Castlemartyr the latest victims of the unforgiving Premier Intermediate HC
Kilworth's Liam Og Hegarty breaks away from Castlemartyr's Darragh Leahy and Barra O'Tuama during the Cork Co PIHC match in Youghal. Picture: Howard Crowdy
A season that ends in a relegation play-off after just three group games will almost always be framed as a failure. That much is unavoidable.
And yet, when Castlemartyr’s 2025 is examined in full, the picture is not nearly as bleak as the bare outcome would suggest.
That is where the Premier Intermediate Championship complicates the verdict. There is no grade in Cork that punishes a slip-up quite as ruthlessly as the PIHC.
The east Cork side finished with one group-stage win, but, it came against Ballinhassig, the eventual champions.
It would prove to be Ballinhassig’s only defeat of the campaign. The other side to emerge from that group, Ballincollig, also marched all the way to the final.
The consequences of finishing third were also severe. Kilworth, who exited alongside Castlemartyr, had been finalists in 2023 and ended up contesting a relegation play-off the following year.
In a grade shaped by such miniscule differences, there was little room for error. Excuse the overused cliché, but it feels unavoidable here.
Fine margins.
Nonetheless, it was a disappointing outcome for Donal Burke, who will share the managerial role with James Barry in 2026.
“I suppose just going back to last year, we were disappointed with two performances,” Burke begins. “That would have been Kilworth and obviously hugely disappointed with the Ballincollig performance.
“The first day out, Barry Lawton's injury was a factor below in Youghal against Kilworth. But Kilworth were the much better team on the day. They were hungrier, they wanted it more than us.
“We were just hugely disappointing. We played well against Ballinhassig, and results didn't go our way then it was so tight marginally. We ended up in the relegation final against Mallow and those things take a life of their own.

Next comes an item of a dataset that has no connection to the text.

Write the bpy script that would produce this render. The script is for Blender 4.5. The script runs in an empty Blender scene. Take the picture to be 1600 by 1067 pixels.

“In fairness, we stood up on the day and played probably played our best game of hurling for the whole year, I would imagine.”
While last year’s group carried the feel of a ‘group of death’, Castlemartyr’s task in 2026 is hardly any lighter. This time though, quality isn’t the defining factor, but instead, the 43km from Castlemartyr through to Cloyne, Lisgoold and finishing in Dungourney.
And in Burke’s view, simply escaping the group will represent a huge achievement.
“It's going to be no different for the year coming, especially with all these east Cork derbies,” he remarks. “I’m not saying this now to be political, but after being in the relegation playoff last year, I'd say we'd have to consider ourselves at number four in that group now.
“But it's going to take on a life of its own, it's like an East Cork Championship now to get into the next round.”
There will be little in the way of predictability. Good luck picking the top two to come through.
“It's impossible, it's impossible [to call]. They're all exceptionally good teams,” Burke says. “We're probably, and I say this genuinely, I do think we're probably at the back of the pack, but not by much.
“If we can put the performances together, we have the players to do it. But, they've been on the road now a long time a couple of them, and it's not getting easier.
“We’d an involvement with six or seven players with Imokilly last year, and that, from time to time, can be a bit of a distraction as well within the club. On weekends that we’re resting, they're back out playing again, so there's a huge demand on the players.”